## WRITTEN PROBLEM:
Copy each line of the listing below exactly.

----- RAW RECORDS

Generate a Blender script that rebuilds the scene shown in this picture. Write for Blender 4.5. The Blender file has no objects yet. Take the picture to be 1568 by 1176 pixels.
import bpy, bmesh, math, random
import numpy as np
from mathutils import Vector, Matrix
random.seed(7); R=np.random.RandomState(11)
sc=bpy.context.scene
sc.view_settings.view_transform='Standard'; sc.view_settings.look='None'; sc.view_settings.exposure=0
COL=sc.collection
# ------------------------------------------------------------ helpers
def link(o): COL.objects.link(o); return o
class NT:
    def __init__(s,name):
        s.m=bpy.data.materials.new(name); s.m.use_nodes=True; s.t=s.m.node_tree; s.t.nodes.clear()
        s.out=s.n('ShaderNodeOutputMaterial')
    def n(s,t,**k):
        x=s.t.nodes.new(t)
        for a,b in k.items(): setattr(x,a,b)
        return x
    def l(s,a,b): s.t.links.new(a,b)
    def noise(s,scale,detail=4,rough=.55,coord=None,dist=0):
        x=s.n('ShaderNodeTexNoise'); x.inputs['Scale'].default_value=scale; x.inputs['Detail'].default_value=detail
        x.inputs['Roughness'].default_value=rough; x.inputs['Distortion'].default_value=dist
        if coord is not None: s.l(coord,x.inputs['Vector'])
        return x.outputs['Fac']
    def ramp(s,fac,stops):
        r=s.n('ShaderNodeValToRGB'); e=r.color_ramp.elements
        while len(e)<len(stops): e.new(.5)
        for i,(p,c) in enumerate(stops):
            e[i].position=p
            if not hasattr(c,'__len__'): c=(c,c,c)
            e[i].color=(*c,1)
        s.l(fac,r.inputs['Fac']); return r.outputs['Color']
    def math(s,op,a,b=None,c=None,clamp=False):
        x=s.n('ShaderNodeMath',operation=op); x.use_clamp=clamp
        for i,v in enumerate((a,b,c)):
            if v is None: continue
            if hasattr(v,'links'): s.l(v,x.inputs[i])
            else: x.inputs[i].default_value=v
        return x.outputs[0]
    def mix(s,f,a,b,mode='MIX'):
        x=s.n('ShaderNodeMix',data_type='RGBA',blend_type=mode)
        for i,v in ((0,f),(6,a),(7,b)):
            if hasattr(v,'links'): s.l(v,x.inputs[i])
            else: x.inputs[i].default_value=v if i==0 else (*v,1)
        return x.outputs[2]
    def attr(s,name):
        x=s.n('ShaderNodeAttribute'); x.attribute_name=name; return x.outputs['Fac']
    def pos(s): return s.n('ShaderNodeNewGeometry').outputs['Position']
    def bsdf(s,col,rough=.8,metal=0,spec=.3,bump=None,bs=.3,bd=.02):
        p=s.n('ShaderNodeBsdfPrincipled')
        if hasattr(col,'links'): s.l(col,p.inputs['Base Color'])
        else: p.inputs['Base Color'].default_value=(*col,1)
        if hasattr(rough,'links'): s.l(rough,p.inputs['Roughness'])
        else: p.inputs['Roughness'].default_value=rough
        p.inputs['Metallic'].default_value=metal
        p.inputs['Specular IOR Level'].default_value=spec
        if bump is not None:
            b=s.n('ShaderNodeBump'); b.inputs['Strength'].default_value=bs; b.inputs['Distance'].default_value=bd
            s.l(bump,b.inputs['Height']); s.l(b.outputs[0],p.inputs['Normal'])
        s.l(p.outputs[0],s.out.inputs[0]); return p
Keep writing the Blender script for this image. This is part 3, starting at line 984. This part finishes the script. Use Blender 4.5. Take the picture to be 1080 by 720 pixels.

----------

## WRITTEN SOLUTION:
Generate a Blender script that rebuilds the scene shown in this picture. Write for Blender 4.5. The Blender file has no objects yet. Take the picture to be 1568 by 1176 pixels.
import bpy, bmesh, math, random
import numpy as np
from mathutils import Vector, Matrix
random.seed(7); R=np.random.RandomState(11)
sc=bpy.context.scene
sc.view_settings.view_transform='Standard'; sc.view_settings.look='None'; sc.view_settings.exposure=0
COL=sc.collection
# ------------------------------------------------------------ helpers
def link(o): COL.objects.link(o); return o
class NT:
    def __init__(s,name):
        s.m=bpy.data.materials.new(name); s.m.use_nodes=True; s.t=s.m.node_tree; s.t.nodes.clear()
        s.out=s.n('ShaderNodeOutputMaterial')
    def n(s,t,**k):
        x=s.t.nodes.new(t)
        for a,b in k.items(): setattr(x,a,b)
        return x
    def l(s,a,b): s.t.links.new(a,b)
    def noise(s,scale,detail=4,rough=.55,coord=None,dist=0):
        x=s.n('ShaderNodeTexNoise'); x.inputs['Scale'].default_value=scale; x.inputs['Detail'].default_value=detail
        x.inputs['Roughness'].default_value=rough; x.inputs['Distortion'].default_value=dist
        if coord is not None: s.l(coord,x.inputs['Vector'])
        return x.outputs['Fac']
    def ramp(s,fac,stops):
        r=s.n('ShaderNodeValToRGB'); e=r.color_ramp.elements
        while len(e)<len(stops): e.new(.5)
        for i,(p,c) in enumerate(stops):
            e[i].position=p
            if not hasattr(c,'__len__'): c=(c,c,c)
            e[i].color=(*c,1)
        s.l(fac,r.inputs['Fac']); return r.outputs['Color']
    def math(s,op,a,b=None,c=None,clamp=False):
        x=s.n('ShaderNodeMath',operation=op); x.use_clamp=clamp
        for i,v in enumerate((a,b,c)):
            if v is None: continue
            if hasattr(v,'links'): s.l(v,x.inputs[i])
            else: x.inputs[i].default_value=v
        return x.outputs[0]
    def mix(s,f,a,b,mode='MIX'):
        x=s.n('ShaderNodeMix',data_type='RGBA',blend_type=mode)
        for i,v in ((0,f),(6,a),(7,b)):
            if hasattr(v,'links'): s.l(v,x.inputs[i])
            else: x.inputs[i].default_value=v if i==0 else (*v,1)
        return x.outputs[2]
    def attr(s,name):
        x=s.n('ShaderNodeAttribute'); x.attribute_name=name; return x.outputs['Fac']
    def pos(s): return s.n('ShaderNodeNewGeometry').outputs['Position']
    def bsdf(s,col,rough=.8,metal=0,spec=.3,bump=None,bs=.3,bd=.02):
        p=s.n('ShaderNodeBsdfPrincipled')
        if hasattr(col,'links'): s.l(col,p.inputs['Base Color'])
        else: p.inputs['Base Color'].default_value=(*col,1)
        if hasattr(rough,'links'): s.l(rough,p.inputs['Roughness'])
        else: p.inputs['Roughness'].default_value=rough
        p.inputs['Metallic'].default_value=metal
        p.inputs['Specular IOR Level'].default_value=spec
        if bump is not None:
            b=s.n('ShaderNodeBump'); b.inputs['Strength'].default_value=bs; b.inputs['Distance'].default_value=bd
            s.l(bump,b.inputs['Height']); s.l(b.outputs[0],p.inputs['Normal'])
        s.l(p.outputs[0],s.out.inputs[0]); return p
Keep writing the Blender script for this image. This is part 3, starting at line 984. This part finishes the script. Use Blender 4.5. Take the picture to be 1080 by 720 pixels.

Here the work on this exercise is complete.